C53A-0295:
Vibroseismic-Streamer Systems to Image Sub-Ice Properties and Englacial Layering on Large Scales

Friday, 19 December 2014
Olaf Eisen1, Anja Diez1, Astrid Lambrecht2, Mayer Christoph2, Coen M Hofstede1, Yngve Kristoffersen3, Rick Blenkner1 and Sverrir Hilmarsson1, (1)Alfred Wegener Institute Helmholtz-Center for Polar and Marine Research Bremerhaven, Bremerhaven, Germany, (2)Bavarian Academy of Sciences and Humanities, Munich, Germany, (3)University of Bergen, Bergen, Norway
Abstract:
After testing different vibroseismic systems on firn from small scale vibrators to heavy trucks we now established an operational vibroseis system, excellent to image englacial layering and sub-ice conditions below ice sheets and shelves. This allowed the longest vibroseismic traverse with continuous data acquisition in Antarctica, along a route from the Ekströmisen over the grounding line onto the ice sheet. We covered about 500 km distance within three weeks including 407 km seismic profile. 110 km of 6-fold data were acquired with 125 m shot spacing and 25 km of 3-fold data with 250 m shot spacing. The remaining distance was covered with 1-fold data.

The operational vibroseismic system consists of a vibroseis Buggy ‘EnviroVibe’ in combination with a 1.5 km long snow streamer towed behind a Pistenbully. The vibroseis on Mattracks was set onto a polyethylene sled to distribute the load of the vibroseis on the surface and allow flexibility on rough surfaces. The highest production was reached for an operation speed of 6 km/h ensuring minimal damage to the 1.5 km streamer, consisting of 60 channels with 8 geophones each. Still the setup allowed for the measurement of 20 km of seismic 6-fold data per day or 40 km/day for 1-fold data.

This survey allowed covering the bathymetry below the Ekströmisen, the bed topography within the catchment area of the Ekstömisen as well as englacial features. It was possible to map the ice shelf bottom and produce a clear image of the sea bed. The production speed allowed for high fold-coverage increasing image quality compared to 1-fold seismic data.

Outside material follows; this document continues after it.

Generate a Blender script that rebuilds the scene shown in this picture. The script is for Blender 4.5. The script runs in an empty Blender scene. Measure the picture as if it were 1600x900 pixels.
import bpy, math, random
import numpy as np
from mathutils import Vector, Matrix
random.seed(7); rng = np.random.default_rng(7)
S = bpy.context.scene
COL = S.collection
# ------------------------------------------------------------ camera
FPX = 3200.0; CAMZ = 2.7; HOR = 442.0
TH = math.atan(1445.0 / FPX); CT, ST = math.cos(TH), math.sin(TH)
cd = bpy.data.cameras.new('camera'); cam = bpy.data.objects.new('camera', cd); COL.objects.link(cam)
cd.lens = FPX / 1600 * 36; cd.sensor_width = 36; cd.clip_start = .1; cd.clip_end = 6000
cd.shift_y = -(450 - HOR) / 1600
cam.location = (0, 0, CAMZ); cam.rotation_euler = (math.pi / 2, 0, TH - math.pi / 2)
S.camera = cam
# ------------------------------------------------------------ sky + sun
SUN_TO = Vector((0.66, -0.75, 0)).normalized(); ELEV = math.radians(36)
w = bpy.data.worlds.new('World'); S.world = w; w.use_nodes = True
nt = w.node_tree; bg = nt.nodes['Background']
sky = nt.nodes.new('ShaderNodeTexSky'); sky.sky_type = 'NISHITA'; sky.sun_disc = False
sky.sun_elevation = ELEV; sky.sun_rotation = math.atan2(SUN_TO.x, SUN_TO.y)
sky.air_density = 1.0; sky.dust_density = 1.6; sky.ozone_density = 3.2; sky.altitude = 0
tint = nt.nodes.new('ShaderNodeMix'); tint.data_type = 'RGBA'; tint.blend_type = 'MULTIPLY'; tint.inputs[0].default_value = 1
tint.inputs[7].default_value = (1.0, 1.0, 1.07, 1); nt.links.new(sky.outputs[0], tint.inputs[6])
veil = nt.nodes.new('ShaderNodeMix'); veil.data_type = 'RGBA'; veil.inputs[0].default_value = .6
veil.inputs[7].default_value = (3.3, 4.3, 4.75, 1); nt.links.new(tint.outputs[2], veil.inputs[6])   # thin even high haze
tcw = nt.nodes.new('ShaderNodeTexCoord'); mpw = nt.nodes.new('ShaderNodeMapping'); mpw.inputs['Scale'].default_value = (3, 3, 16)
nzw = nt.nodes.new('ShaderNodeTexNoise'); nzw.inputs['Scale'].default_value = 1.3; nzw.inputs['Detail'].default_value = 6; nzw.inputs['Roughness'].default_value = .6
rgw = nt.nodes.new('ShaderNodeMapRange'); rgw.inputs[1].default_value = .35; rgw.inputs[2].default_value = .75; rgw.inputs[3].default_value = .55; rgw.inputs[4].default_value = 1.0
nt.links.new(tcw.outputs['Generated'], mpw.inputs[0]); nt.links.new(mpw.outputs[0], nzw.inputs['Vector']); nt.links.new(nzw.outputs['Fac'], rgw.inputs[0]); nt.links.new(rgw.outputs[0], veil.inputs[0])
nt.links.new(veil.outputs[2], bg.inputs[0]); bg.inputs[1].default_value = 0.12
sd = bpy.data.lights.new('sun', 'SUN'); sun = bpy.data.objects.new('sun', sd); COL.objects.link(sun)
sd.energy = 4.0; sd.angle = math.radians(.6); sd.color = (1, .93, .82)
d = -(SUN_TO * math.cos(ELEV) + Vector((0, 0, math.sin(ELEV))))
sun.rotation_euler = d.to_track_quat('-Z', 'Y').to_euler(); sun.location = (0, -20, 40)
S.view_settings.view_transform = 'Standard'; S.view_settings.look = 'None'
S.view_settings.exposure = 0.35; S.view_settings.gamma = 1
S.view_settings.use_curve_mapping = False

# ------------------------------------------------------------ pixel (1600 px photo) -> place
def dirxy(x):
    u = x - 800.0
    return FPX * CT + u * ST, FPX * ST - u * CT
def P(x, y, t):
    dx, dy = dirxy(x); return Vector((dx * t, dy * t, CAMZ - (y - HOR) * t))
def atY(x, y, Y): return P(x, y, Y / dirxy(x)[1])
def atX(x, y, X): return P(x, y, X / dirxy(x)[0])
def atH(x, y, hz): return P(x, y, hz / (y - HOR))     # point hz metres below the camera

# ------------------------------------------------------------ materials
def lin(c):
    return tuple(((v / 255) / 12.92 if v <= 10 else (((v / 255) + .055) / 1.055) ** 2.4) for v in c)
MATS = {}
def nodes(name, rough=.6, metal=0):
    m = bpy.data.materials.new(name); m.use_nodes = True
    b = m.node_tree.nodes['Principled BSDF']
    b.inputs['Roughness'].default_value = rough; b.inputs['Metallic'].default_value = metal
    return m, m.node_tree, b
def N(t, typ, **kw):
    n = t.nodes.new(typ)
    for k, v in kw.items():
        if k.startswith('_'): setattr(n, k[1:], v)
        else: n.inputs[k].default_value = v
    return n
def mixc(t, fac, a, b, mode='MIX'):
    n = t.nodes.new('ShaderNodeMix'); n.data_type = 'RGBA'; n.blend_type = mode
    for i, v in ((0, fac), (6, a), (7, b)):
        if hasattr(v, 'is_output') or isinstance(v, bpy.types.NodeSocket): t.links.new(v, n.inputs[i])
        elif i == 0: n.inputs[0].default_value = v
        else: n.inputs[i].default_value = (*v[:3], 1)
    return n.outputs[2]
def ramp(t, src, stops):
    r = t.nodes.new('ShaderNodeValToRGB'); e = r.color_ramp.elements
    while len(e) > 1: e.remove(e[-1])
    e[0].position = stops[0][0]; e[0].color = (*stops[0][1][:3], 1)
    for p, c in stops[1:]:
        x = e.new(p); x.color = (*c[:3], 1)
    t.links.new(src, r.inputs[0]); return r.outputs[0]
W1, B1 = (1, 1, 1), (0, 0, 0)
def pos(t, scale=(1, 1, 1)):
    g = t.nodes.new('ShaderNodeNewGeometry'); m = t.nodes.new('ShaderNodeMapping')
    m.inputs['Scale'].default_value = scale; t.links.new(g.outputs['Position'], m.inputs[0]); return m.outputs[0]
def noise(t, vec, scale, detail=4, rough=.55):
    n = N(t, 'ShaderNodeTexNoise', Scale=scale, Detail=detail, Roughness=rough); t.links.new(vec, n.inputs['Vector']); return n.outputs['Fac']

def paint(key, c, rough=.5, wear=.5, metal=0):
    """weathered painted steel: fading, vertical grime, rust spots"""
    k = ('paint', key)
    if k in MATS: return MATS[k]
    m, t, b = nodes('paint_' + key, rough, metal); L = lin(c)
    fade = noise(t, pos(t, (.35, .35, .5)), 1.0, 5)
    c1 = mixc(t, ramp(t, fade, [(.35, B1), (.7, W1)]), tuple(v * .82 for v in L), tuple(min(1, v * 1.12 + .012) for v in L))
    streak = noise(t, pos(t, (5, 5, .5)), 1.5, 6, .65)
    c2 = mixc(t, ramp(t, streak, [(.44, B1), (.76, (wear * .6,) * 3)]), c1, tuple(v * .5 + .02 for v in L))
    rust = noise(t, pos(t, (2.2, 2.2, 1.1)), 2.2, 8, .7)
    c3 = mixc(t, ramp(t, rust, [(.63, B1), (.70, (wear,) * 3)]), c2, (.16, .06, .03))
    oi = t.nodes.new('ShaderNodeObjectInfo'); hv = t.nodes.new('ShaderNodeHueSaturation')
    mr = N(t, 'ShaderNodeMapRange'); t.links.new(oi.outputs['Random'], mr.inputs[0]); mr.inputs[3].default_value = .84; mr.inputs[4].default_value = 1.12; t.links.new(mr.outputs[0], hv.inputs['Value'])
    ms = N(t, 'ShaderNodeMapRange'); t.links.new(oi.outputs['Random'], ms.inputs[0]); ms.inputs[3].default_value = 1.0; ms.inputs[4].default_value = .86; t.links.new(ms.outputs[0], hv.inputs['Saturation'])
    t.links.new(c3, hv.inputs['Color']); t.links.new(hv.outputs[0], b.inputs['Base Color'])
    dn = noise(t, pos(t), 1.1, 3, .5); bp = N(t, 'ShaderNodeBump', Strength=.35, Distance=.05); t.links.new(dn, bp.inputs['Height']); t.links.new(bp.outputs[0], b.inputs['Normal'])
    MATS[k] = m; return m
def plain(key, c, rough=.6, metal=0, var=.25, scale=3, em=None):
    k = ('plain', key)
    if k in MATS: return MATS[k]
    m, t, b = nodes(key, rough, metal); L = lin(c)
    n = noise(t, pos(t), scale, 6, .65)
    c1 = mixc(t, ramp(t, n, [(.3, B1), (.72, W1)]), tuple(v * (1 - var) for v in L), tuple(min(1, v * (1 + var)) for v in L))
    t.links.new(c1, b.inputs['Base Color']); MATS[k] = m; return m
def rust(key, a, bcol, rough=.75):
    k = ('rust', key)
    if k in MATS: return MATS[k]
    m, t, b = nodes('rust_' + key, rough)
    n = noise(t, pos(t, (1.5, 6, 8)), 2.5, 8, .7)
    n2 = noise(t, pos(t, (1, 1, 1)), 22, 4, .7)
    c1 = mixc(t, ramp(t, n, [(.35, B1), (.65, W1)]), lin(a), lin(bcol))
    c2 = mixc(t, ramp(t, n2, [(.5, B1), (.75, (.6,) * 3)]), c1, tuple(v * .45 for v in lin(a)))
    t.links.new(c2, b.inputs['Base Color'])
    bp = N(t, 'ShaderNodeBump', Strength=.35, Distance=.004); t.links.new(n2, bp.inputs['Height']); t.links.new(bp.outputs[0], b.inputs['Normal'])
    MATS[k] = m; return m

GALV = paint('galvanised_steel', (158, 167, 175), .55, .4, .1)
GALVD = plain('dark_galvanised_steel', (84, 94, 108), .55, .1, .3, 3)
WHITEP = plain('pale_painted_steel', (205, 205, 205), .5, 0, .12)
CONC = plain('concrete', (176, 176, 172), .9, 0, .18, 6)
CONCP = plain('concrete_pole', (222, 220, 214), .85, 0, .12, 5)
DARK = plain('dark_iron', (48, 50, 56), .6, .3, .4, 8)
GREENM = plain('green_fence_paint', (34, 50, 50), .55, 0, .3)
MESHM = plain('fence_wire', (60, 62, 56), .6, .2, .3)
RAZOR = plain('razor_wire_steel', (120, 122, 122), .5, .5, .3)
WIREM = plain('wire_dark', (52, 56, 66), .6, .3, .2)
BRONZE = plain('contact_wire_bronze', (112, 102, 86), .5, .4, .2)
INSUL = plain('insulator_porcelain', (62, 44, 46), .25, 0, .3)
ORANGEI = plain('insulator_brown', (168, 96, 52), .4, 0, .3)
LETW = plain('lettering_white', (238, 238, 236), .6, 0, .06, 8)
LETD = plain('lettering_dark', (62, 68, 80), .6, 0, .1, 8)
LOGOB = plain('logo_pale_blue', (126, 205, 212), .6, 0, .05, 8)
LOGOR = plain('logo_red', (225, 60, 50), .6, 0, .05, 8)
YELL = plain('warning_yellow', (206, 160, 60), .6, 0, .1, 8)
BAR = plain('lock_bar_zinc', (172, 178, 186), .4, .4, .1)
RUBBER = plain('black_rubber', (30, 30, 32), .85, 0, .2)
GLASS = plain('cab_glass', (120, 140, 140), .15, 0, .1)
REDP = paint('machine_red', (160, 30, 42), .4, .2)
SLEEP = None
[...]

Especially, the imaging of deepenings within the bed topography and their steep sidewalls shows the advantages and the additional information that can be gained from these seismic surveys compared to airborne or ground-penetrating radar data.

We present the overall characteristics of the different vibroseis sources and mounting set-ups investigated over the last six years and provide recommendation which set-up to use for which scientific questions and areas of interest. Our surveys demonstrate the potential to image englacial layering and sub-ice features and, thus, help increase our understanding of subglacial and englacial properties by the application of such an operational vibroseismic system.